Please work out how many lines in the material contain "pixels" and give only that figure.

Records contained in a dataset ▸

● ● ●

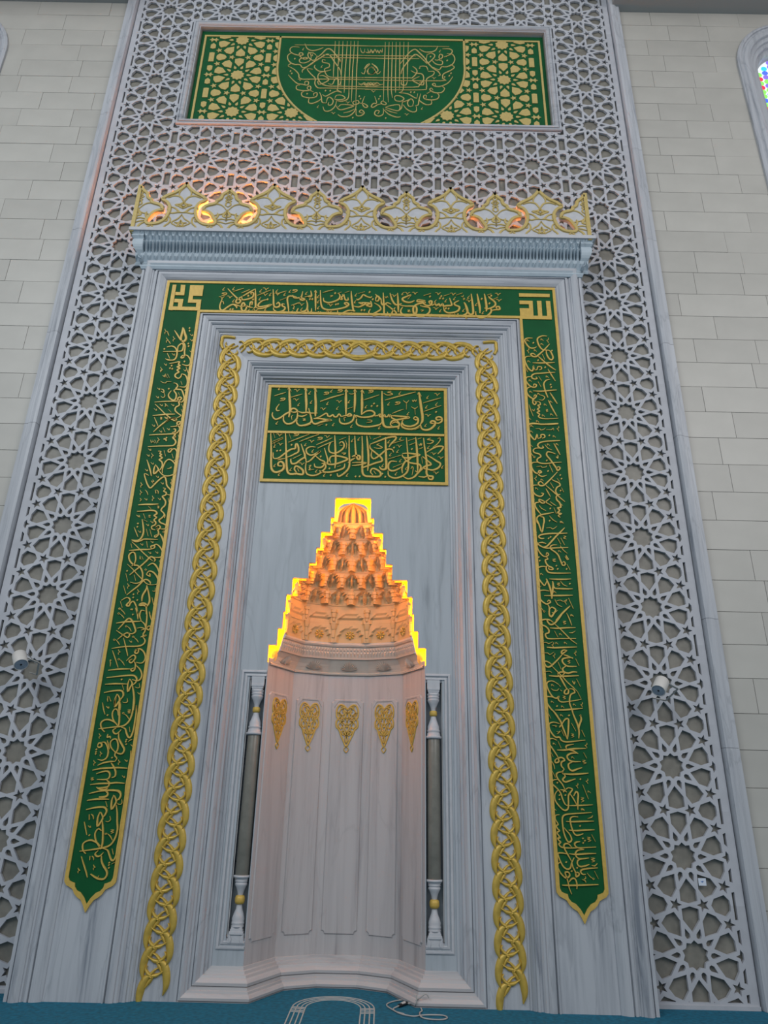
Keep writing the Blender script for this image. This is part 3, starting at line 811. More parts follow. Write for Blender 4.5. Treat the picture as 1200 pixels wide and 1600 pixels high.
# board built lobe by lobe (one board per ogee, butted)
brd = []
def poly_half(h): return place([(0, .02)] + SIL + [(PER, .02)], h)
sil_fine = catmull(SIL, 3)
for h in HALF:
    P_ = place([(0, .01)] + sil_fine + [(PER, .01)], h)
    mb = MB(); xs = (P_[0][0], P_[-1][0])
    slab(mb, [P_], lambda s: True, YK, YK + .035, skip=lambda a, b: (abs(a.x - b.x) < 1e-5 and min(abs(a.x - q) for q in xs) < 1e-4), back=True)
    mb.build('crest_board', M['carved'], crest)
    g = MB()
    inset = []
    SF = sil_fine
    for q, (x, z) in enumerate(SF):
        a_ = SF[max(0, q - 1)]; b_ = SF[min(len(SF) - 1, q + 1)]; dx, dz = b_[0] - a_[0], b_[1] - a_[1]; l_ = math.hypot(dx, dz) or 1
        inset.append((min(PER, max(0, x + dz / l_ * .022)), z - dx / l_ * .022, .046))
    stroke(g, [(XK + h[1] + h[0] * x, ZK + z, w_) for x, z, w_ in inset], .046, YK, .018, k=1)
    def S(pts, wd, hh=.013): stroke(g, place(pts, h), wd, YK, hh, k=3, rnd=True)
    # big lobe scrollwork
    S([(0, .49), (-.0 + .018, .535), (.055, .585), (.13, .600), (.205, .565)], .026); S([(.07, .592), (.075, .660), (.035, .725), (.004, .752)], .024)
    S([(.0, .395), (.045, .43), (.0, .48)], .03); S([(0, .52), (.03, .47), (.10, .452), (.035, .425), (.0, .40)], .024); S([(0, .43), (.085, .44)], .028)
    for fx, fz, fr in ((0, .445, .052), (0, .155, .050), (.5525, .335, .040), (.5525, .575, .026)):
        for q in range(4):
            an = math.pi / 2 * q; ca, sa = math.cos(an), math.sin(an)
            pts_ = [(fx + fr * (.15 * ca), fz + fr * (.15 * sa)), (fx + fr * (.75 * ca - .32 * sa), fz + fr * (.75 * sa + .32 * ca)), (fx + fr * 1.25 * ca, fz + fr * 1.25 * sa), (fx + fr * (.75 * ca + .32 * sa), fz + fr * (.75 * sa - .32 * ca))]
            pts_ = [(min(max(a_, 0 if fx < .1 else 0), PER) , b_) for a_, b_ in pts_]
            if q == 2 and fx < .1 or q == 0 and fx > .5: continue
            c3 = place(pts_, h); k0 = len(g.v); cxp = sum(a_ for a_, _ in c3) / 4; czp = sum(b_ for _, b_ in c3) / 4
            g.add([(a_, YK, b_) for a_, b_ in c3] + [(cxp, YK - .018, czp)], [(0, 1, 4), (1, 2, 4), (2, 3, 4), (3, 0, 4)])
    S([(.0, .325), (.04, .34), (.09, .395), (.16, .418)], .026); S([(.0, .325), (.06, .33), (.12, .315), (.17, .33)], .024); S([(.155, .42), (.185, .385), (.165, .34)], .03)
    S([(0, .30), (.02, .26), (.05, .22), (.115, .165), (.05, .115), (0, .06)], .020); S([(0, .16), (.075, .165)], .045); S([(0, .10), (.03, .13), (0, .21)], .03)
    # skirt curl under the opening
    S([(.19, .265), (.145, .250), (.132, .200), (.150, .150), (.185, .115), (.21, .068), (.275, .05)], .024); S([(.165, .235), (.175, .190), (.21, .19)], .022)
    S([(.30, .055), (.335, .10), (.36, .125), (.395, .095), (.44, .055)], .022); S([(.33, .06), (.36, .085), (.40, .06)], .03)
    S([(.43, .165), (.465, .155), (.50, .125), (.525, .075), (.552, .045)], .03); S([(.44, .19), (.49, .185), (.5525, .16)], .022)
    # ogee scrollwork
    S([(.5525, .36), (.50, .435), (.448, .47), (.39, .475), (.32, .452), (.262, .415)], .020); S([(.5525, .36), (.52, .33), (.48, .31), (.43, .30), (.37, .27)], .020)
    S([(.39, .235), (.43, .25), (.445, .30), (.435, .33)], .028); S([(.5525, .43), (.52, .465), (.535, .51), (.5525, .52)], .020)
    S([(.5525, .20), (.5525, .27), (.5525, .36)], .022); S([(.5525, .26), (.51, .285), (.53, .33), (.5525, .385)], .035); S([(.5525, .22), (.50, .235), (.46, .225), (.42, .215)], .022)
    S([(.5525, .55), (.51, .58), (.5525, .62)], .022); S([(.5525, .58), (.53, .645), (.5525, .66)], .020); S([(.5525, .50), (.52, .53), (.5525, .55)], .02)
    g.build('gilded_scrollwork', M['palegold'], crest)
for s in (-1, 1):
    mb = MB(); x0 = XK + s * 5 * PER
    mb.box(*sorted((x0, x0 + s * .045)), YK - .018, YK + .035, ZK + .01, ZK + .76); mb.build('gilded_end_strip', M['palegold'], crest)
# amber light tape lying on the cornice behind the crest
for xa, xb, nm in ((-1.93, -1.45, 'behind the second ogee from the left'), (1.30, 2.0, 'behind the second ogee from the right')):
    mb = MB(); st = 1.0 if xa < 0 else .35
    z0 = CT + .06
    mb.box(xa + (0 if xa < 0 else .12), xb - (0 if xa < 0 else .12), -.15, -.11, z0 - .02, z0)
    o = mb.build('led_tape', M['ledc'] if xa < 0 else emit('amber_led_dim', (1.0, .27, .03), 110)); tag(o, 'amber light tape on the cornice %s of the crest' % nm, 'light')

# ================================================================ GREEN INSCRIPTION BAND
band = empty('inscription_band', 'green enamel band with gold calligraphy running up and over the niche surround', 'inscription')
BX0, BX1, BZ1, BZ0 = 2.335, 1.888, 7.325, 6.868
OG_OUT = [(.2235, .905), (.221, .872), (.200, .845), (.168, .830), (.140, .815), (.118, .780), (.090, .755), (.055, .735), (.028, .695), (0, .640)]
OG_MID = [(.207, .918), (.205, .885), (.188, .862), (.158, .848), (.134, .836), (.118, .803), (.092, .780), (.057, .760), (.026, .718), (0, .672)]
OG_IN = [(.192, .930), (.191, .905), (.178, .880), (.150, .868), (.128, .862), (.122, .832), (.100, .806), (.064, .790), (.028, .752), (0, .705)]
def band_poly(g):
    """closed U outline shrunk by g"""
    A = [(-(BX0 - g), BZ1 - g), ((BX0 - g), BZ1 - g)]
    cx = (BX0 + BX1) / 2; og = OG_OUT if g < .005 else OG_MID if g < .02 else OG_IN
    right = [(cx + u, z) for u, z in og] + [(cx - u, z) for u, z in reversed(og[:-1])]
    left = [(-x, z) for x, z in reversed(right)]
    return A + right + [((BX1 + g), BZ0 + g), (-(BX1 + g), BZ0 + g)] + left
Pout, Pin = band_poly(0), band_poly(.032)
gb = MB(); slab(gb, [Pout, Pin], lambda s: s == {0}, YB - .018, YB - .001); gb.build('gold_border', M['gold'], band)
gb = MB(); slab(gb, [band_poly(.012)], lambda s: True, YB - .008, YB - .001); gb.build('green_panel', M['green'], band)
def unp(px, py, Y):
    d = F_ * FPX + R_ * (px - 600) + U_ * (800 - py); t = (Y - CAM.y) / d.y; q = CAM + d * t; return (q.x, q.z)
KY = YB - .009
def kufic(ox, oy, s, polys, holes=()):
    mb = MB(); P_ = [[unp(ox + a / s, oy + b / s, KY) for a, b in p] for p in polys]
    slab(mb, P_, lambda st: True, KY - .010, KY)
    return mb.build('kufic_square', M['gold'], band)
kufic(800, 340, 7.5, [[(80, 893), (440, 900), (440, 938), (82, 933)], [(92, 1152), (465, 1160), (465, 1200), (95, 1192)], [(395, 982), (445, 985), (465, 1175), (412, 1175)], [(290, 982), (342, 982), (355, 1175), (305, 1175)],
    [(195, 980), (240, 982), (252, 1175), (202, 1175)], [(85, 978), (240, 982), (241, 1022), (87, 1020)], [(88, 1068), (246, 1070), (247, 1108), (90, 1106)], [(90, 1068), (140, 1068), (145, 1190), (95, 1190)]])
kufic(180, 340, 8, [[(722, 845), (768, 845), (715, 1165), (668, 1160)], [(825, 845), (880, 848), (865, 975), (812, 970)], [(758, 935), (868, 940), (865, 978), (752, 975)], [(745, 1022), (855, 1025), (848, 1068), (738, 1064)], [(795, 1025), (853, 1028), (838, 1125), (785, 1122)],
    [(672, 1115), (1065, 1125), (1060, 1168), (668, 1160)], [(940, 850), (1108, 853), (1105, 898), (935, 895)], [(940, 850), (992, 850), (965, 1070), (912, 1065)], [(1047, 853), (1108, 853), (1090, 985), (1035, 983)], [(980, 942), (1095, 945), (1090, 985), (975, 983)],
    [(915, 1028), (1078, 1030), (1072, 1072), (910, 1070)], [(1020, 1030), (1078, 1030), (1062, 1165), (1008, 1165)]])

# ================================================================ CENTRAL PLAQUE
plq = empty('inscription_plaque', 'green plaque with two rows of gold calligraphy above the niche arch', 'inscription')
QX, QZ0, QZ1, QM = 1.038, 4.79, 6.03, 5.41
ring_loft([(0, -.001), (0, -.022), (.034, -.022), (.036, -.008)], -QX, QX, QZ0, QZ1, 'gold_border', M['gold'], plq)
mb = MB(); mb.box(-QX + .02, QX - .02, -.009, -.001, QZ0 + .02, QZ1 - .02); mb.build('green_panel', M['green'], plq)
mb = MB(); mb.box(-QX + .03, QX - .03, -.022, -.008, QM - .014, QM + .014); mb.build('gold_divider', M['gold'], plq)

# ================================================================ GILDED CHAIN
chain = empty('gilded_chain_border', 'gilded interlaced crescent chain framing the inner niche surround', 'border')
def link_mesh():
    mb = MB()
    def S(pts, h): stroke(mb, pts, 0, 0, h, k=3, rnd=True)
    S([(.006, .010, .034), (-.040, -.026, .062), (-.064, -.080, .070), (-.075, -.138, .064), (-.074, -.188, .046), (-.060, -.240, .008)], .026)
    S([(.024, -.002, .020), (-.008, -.046, .034), (-.034, -.088, .008)], .022)
    S([(-.034, .072, .005), (-.046, .046, .020), (-.024, .014, .032), (.008, .0, .022)], .030)
    S([(.062, .056, .005), (.036, .046, .020), (.004, .014, .030)], .030)
    S([(-.004, .0, .024), (.038, .0, .036), (.070, .014, .022), (.104, .036, .012)], .024)
    S([(-.006, -.004, .018), (.010, -.012, .018)], .034)
    return mb
lm = link_mesh()
def mk(mb, f, nm='chain_link'):
    v = [f(*p) for p in mb.v]; return mesh(nm, v, mb.f, M['goldm'], None, True)
linkL = mk(lm, lambda x, y, z: (x, y, z)); linkL.parent = chain
meshR = bpy.data.meshes.new('chain_link'); meshR.from_pydata([(-x, y, z) for x, y, z in lm.v], [], [tuple(reversed(f)) for f in lm.f]); meshR.materials.append(M['goldm'])
for p_ in meshR.polygons: p_.use_smooth = True
CXC = 1.4875; PCH = .2085; first = True
def add_link(me, loc, rot=0.0):
    global first
    if first: o = linkL; first = False
    else: o = linkL.copy(); o.data = me; link(o, chain)
    o.location = loc; o.rotation_euler = (0, rot, 0)
for s in (-1, 1):
    z = .181
    while z < 6.47:
        add_link(linkL.data, (s * CXC - .030, YC + .002, z)); z += PCH
    z = .181 + .5 * PCH - PCH
    while z < 6.40:
        if z > .15: add_link(meshR, (s * CXC + .030, YC + .002, z))
        z += PCH
# lintel run, mirrored about the centre
zc = 6.452
for s in (-1, 1):
    k = 0; x = .085
    while x < 1.52:
        # outer crescents on top and inner on the bottom, opening away from the centre
        top, bot = (meshR, linkL.data) if s < 0 else (linkL.data, meshR)
        add_link(top, (s * (x), YC + .002, zc + .030), math.pi / 2 if s > 0 else -math.pi / 2)
        if x + PCH / 2 < 1.42: add_link(bot, (s * (x + PCH / 2), YC + .002, zc - .030), math.pi / 2 if s > 0 else -math.pi / 2)
        x += PCH
for s in (-1, 1):
    mb = MB(); stroke(mb, [(s * 1.585, 6.42), (s * 1.612, 6.48), (s * 1.612, 6.54), (s * 1.606, 6.585), (s * 1.55, 6.592), (s * 1.46, 6.580)], .040, YC, .026, rnd=True, taper=.9); mb.build('corner_link', M['goldm'], chain, True)
mb = MB(); stroke(mb, [(-.10, 6.335), (-.05, 6.315), (0, 6.310), (.05, 6.315), (.10, 6.335)], .034, YC, .022, rnd=True); mb.build('centre_link', M['goldm'], chain, True)

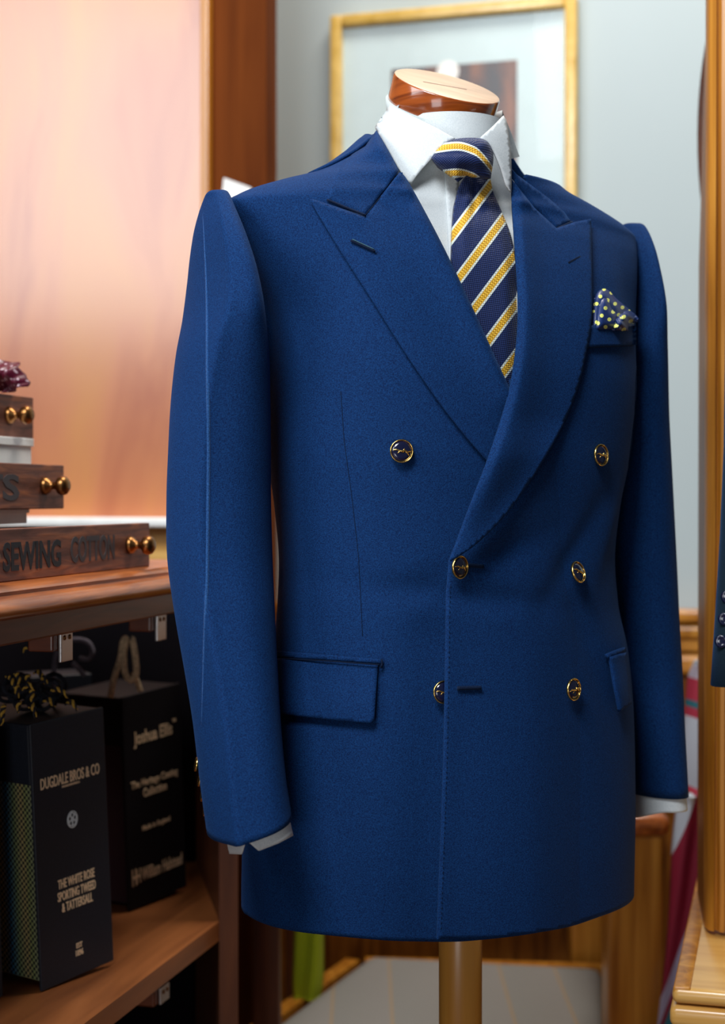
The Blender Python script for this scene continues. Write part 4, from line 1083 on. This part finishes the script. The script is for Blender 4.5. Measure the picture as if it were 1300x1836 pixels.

● ● ●

EXERCISE SOLUTION ▸
2